The best-known Italian gesture is the waving of the hand with fingers together. This is often accompanied by phrases like “ma cosa stai dicendo?” (“What are you talking about?”) or “Ma perchè?” (“But why?”). You will see this gesture everywhere as you travel around Italy and it means that the person you’re talking to doesn’t agree with wht you are saying and that your opinion is “sciocchezza” (“rubbish”).

“It’s all the same to me”

If you want to express indifference (more often than not feigned) to a given situation, don’t choose long words – just hold your hand palm down to your chin and move it back and forth. This gesture means “I don’t care”, “it’s all the same to me” or “I couldn’t care less”.


If you want to make friends with waiters in restaurants and maybe get a bit more wine in your glass, make sure you say nice things about the food where you are eating. Italians are obsessed with how much better the spaghetti is in their region/town/street than anywhere else in the world. If words are not enough, just put your index finger to your cheek and smile as you rotate it.

“Really tasty! Delicious!”

If you enjoyed a meal so much that you’d order a second portion even though it cost you €20.00, steeple the fingers of both hands together, put them to your mouth, kiss them and then open up your palms 5-10cm from your face.

“That’s scary!”

What do you do if someone invites you to an event which looks a bit doubtful and you’re worried that it might not be for you? Do the same with your hand as you would for “what are you on about?” but open and close your fist a few times. This gesture means “I’m scared” (“Ho paura”). You can use it when you want to dare an Italian friend to do something, like “I dare you to eat two pizzas on your own?!” (Spoiler: they’ll do it).

“That costs too much!”

Overpriced tomatoes on a Tuscan market, parmesan cheese at astronomical prices – it’s time to haggle. Once again, squeeze you fingers on one hand together like in the previous gesture but don’t clench and unclench, rub them against each other. This is the first step to getting a lower price (if for no other reason than you’re really getting the hang of the language of gestures!).

“I’m good”

“This is a gesture often seen at rap events – shaking the “dust” from the shoulders – but it originated in Italy. Of course, it means “I did well, I’m the best!”

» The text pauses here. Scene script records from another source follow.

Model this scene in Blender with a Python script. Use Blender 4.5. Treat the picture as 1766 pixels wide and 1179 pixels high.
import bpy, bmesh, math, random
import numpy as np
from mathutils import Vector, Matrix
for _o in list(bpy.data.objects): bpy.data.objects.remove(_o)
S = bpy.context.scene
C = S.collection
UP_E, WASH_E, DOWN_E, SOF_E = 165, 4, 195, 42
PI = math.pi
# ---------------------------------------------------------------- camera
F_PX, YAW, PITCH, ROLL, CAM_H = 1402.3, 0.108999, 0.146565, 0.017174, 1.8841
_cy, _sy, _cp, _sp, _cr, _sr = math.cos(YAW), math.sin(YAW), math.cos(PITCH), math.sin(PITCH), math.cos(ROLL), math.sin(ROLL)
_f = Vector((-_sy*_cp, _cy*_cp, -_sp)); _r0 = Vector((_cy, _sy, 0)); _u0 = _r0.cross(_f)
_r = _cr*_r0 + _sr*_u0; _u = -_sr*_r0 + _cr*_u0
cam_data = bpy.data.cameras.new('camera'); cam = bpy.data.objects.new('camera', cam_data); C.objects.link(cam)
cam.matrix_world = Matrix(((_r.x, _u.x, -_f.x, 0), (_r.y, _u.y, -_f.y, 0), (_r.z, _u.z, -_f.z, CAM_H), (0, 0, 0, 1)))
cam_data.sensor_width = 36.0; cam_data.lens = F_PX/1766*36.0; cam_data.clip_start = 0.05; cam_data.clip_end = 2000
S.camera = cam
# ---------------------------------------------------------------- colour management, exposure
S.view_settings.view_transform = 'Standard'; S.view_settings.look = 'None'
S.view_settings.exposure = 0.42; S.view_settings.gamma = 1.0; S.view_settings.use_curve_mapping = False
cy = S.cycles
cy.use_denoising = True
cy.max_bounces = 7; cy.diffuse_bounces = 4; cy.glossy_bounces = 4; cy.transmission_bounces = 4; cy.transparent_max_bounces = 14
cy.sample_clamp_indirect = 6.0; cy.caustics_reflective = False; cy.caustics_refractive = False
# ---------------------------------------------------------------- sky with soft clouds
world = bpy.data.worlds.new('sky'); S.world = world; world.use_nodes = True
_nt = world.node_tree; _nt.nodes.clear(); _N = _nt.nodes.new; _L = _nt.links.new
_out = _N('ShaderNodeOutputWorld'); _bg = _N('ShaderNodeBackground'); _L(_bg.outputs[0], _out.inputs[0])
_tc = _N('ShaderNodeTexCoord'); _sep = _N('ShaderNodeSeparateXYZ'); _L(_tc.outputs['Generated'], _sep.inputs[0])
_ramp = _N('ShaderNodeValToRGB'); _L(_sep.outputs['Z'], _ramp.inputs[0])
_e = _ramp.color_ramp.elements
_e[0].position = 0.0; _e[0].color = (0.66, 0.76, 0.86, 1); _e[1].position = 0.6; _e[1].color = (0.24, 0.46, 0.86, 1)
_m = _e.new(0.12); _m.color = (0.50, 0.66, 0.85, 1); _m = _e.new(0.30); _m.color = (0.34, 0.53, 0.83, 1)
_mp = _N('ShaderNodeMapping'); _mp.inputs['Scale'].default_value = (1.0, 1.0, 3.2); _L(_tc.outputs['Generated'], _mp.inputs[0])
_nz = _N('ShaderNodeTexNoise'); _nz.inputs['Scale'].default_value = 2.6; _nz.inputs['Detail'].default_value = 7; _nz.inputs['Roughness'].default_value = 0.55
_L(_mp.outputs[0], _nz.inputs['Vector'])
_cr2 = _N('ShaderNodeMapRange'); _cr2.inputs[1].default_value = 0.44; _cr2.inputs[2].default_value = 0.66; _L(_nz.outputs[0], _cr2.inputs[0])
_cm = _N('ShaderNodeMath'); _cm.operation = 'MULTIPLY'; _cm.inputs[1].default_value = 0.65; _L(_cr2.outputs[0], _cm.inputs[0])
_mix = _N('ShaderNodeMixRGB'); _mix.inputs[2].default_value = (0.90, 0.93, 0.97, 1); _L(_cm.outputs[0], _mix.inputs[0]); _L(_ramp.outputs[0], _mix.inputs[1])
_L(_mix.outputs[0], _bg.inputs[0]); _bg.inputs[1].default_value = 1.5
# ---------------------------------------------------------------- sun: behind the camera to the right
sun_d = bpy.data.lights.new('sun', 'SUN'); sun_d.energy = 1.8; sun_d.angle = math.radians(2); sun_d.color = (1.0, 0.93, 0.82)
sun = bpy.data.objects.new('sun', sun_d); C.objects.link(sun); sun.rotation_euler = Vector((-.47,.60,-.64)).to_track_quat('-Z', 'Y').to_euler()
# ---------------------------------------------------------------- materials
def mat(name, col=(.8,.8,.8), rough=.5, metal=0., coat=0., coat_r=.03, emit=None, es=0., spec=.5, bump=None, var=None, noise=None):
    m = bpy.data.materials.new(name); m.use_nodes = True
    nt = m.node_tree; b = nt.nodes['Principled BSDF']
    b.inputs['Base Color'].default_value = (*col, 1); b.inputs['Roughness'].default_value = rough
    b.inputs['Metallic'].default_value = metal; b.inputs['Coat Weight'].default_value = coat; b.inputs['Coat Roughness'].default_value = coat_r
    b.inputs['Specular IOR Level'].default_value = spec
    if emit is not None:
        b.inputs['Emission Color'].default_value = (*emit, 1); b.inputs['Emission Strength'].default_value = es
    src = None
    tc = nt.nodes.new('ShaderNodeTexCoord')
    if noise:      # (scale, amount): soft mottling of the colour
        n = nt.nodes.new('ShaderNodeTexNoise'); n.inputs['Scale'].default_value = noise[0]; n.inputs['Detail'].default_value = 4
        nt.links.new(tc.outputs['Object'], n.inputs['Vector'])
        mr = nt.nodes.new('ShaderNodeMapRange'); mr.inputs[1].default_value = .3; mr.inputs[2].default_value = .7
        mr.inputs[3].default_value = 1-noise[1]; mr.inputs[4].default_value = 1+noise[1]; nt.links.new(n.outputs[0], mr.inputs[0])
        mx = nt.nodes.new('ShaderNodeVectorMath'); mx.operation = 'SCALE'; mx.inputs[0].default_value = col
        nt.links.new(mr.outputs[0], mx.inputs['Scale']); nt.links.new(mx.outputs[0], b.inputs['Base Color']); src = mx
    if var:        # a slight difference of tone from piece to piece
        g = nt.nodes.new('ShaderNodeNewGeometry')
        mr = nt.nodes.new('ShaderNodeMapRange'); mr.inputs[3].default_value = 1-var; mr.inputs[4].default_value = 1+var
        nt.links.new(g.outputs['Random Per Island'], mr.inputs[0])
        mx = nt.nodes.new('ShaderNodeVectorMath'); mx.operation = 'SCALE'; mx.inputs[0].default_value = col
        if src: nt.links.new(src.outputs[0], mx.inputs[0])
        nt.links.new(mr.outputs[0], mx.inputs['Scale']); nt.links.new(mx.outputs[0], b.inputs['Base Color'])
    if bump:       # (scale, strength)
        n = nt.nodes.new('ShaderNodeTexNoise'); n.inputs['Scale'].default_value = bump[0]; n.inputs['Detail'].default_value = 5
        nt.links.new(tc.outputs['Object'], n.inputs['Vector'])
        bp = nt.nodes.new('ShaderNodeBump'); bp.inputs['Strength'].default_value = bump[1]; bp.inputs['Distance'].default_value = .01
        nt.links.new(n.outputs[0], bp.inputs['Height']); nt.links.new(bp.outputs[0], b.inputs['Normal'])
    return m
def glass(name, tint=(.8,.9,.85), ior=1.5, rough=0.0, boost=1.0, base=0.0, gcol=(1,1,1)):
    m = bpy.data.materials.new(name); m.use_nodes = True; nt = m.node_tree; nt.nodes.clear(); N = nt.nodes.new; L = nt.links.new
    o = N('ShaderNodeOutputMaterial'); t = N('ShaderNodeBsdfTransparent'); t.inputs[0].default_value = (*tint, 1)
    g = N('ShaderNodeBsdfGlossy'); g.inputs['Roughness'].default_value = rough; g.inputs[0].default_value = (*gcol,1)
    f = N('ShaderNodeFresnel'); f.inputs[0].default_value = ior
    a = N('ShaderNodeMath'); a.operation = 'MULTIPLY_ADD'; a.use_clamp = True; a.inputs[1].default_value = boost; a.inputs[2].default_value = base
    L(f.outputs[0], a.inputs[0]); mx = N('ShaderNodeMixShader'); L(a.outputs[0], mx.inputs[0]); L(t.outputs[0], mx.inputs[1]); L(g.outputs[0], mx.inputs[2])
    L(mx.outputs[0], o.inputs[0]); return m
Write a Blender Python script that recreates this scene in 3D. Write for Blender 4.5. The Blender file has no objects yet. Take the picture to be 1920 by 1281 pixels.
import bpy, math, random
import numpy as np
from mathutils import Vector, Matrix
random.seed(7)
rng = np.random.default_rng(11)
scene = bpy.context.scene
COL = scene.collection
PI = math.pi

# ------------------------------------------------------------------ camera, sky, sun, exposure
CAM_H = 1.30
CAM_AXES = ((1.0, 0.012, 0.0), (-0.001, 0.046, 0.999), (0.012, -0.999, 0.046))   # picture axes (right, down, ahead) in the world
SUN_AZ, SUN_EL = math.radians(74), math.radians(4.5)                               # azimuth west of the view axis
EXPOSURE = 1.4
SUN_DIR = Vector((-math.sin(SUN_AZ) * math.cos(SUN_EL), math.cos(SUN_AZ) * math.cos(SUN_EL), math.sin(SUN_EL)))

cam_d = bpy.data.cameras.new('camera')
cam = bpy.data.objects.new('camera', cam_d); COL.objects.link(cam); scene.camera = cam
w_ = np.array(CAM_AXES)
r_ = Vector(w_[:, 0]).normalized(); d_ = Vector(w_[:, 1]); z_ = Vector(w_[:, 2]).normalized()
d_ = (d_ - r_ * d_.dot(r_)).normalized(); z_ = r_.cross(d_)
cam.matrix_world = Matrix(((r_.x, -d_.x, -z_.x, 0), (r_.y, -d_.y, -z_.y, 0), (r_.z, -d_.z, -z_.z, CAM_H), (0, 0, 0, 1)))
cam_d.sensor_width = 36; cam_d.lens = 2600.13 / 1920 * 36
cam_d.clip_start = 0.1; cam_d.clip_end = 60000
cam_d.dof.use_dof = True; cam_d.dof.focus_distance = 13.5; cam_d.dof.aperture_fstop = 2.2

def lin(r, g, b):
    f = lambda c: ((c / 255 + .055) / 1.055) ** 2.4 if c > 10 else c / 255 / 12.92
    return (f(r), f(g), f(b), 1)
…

 “God, when will this ever end?”

You’ve wasted the whole day dealing with paperwork, or one of your mates is boring you senseless about their job in a bank – one gesture will easily show how you feel about this. Simply fold your arms with your palms facing your chest and shake them (your palms…)

“I’ve finished!”

If you’ve managed to complete something before it was due, you got something finished before lunch or managed to get that meal cooked for the whole family on time, rub your hands together as if you were trying to dry them.

“Get lost!/Let’s go!”

If you and your friends need to get away from the family so as not to be late for a party but you don’t want to upset grandma, bend your elbow at chest level and, with your fingers squeezed together against your thumb and palm towards your chest, move your hand up and down quickly. This means “it’s time to go”. It’s also used to tell someone that you have had enough of them and that they should leave.

 ‘You’ve gone mad”

How do you explain to your friends that your ex-girlfriend (who you bumped into on the street) is mad but at the same time, you don’t want to make a fuss? Put your hand up vertically in front of your face at eye-level and wave from side to side as if you were waving smoke out of your eyes. This means that someone is not all there.

Italians have specific gestures for nearly every situation. The main thing to remember is that, unlike the Italian language, which varies considerably from region to region (dozens, maybe hundreds of dialects nationwide), these gestures will be understood everywhere, from Aosta to Syracuse. So put down the phrasebook and get in front of the mirror and start practicing.